The day Lea, 67, and her husband Ariel, 70 (neither is their real name) left after being forced to leave Metula by the arrival of the missiles and the evacuation order, she made a promise: not to clean their house until they could return permanently. But they never thought that, almost a year later, they would continue renting a house on a journey that has already taken them to five different houses. They arrived at their current one in July and, Ariel explains, they chose it because it is the closest place to Metula that the authorities allow them. It is the Kibbutz Sde Nehemya, from where they go twice a week to check that their residence is still standing and in order, to tidy up the garden a little and feed the neighborhood cats. “Our house is very, very dirty,” she describes with a smile. “Imagine, almost a year…”

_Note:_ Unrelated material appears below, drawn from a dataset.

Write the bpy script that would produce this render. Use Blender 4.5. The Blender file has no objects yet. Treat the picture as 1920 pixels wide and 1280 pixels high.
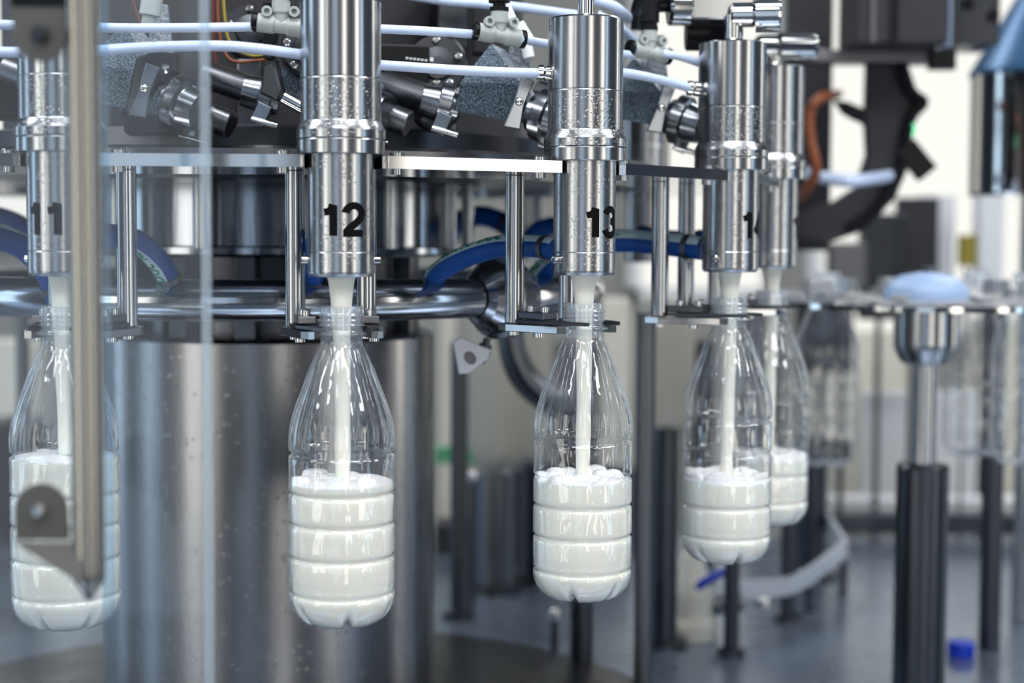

Like Hofman, another veteran of Metula, who can easily distinguish Israeli bombings from those of the enemy, this couple has been living with border violence for years and that, perhaps, is what leads them to distance themselves from “all those Israelis who only want to solve this by force.” Ariel, in fact, would not have left if it were not for his family. “I am not afraid. I am ready to return,” he insists while describing a daily life plagued by alerts, planes, and explosions that can shake them both day and night even though they are in a house, the current one, where there is no evacuation order. It is a chalet that is not even two years old. “We are better here than those who have been in hotels all this time. And better also than those who are on the Lebanese side.”
Their desire is to return to the town where they have lived for three decades, but they also recognise that it will not be easy. “We should not have left,” Lea adds with some sadness. They say this even though they are aware that just a few hours earlier Metula had been hit by several missiles. Both are betting on the diplomatic route. “I do not want an invasion of Lebanon, nor a great war. Until now everything has been tried. We left behind a thousand dead there. The only solution is an agreement, something that both parties respect if we want to remain in this land,” Ariel says bluntly. “My dream,” he concludes, “is to wake up one day and be able to go shopping in Beirut, which is closer to us than Tel Aviv.”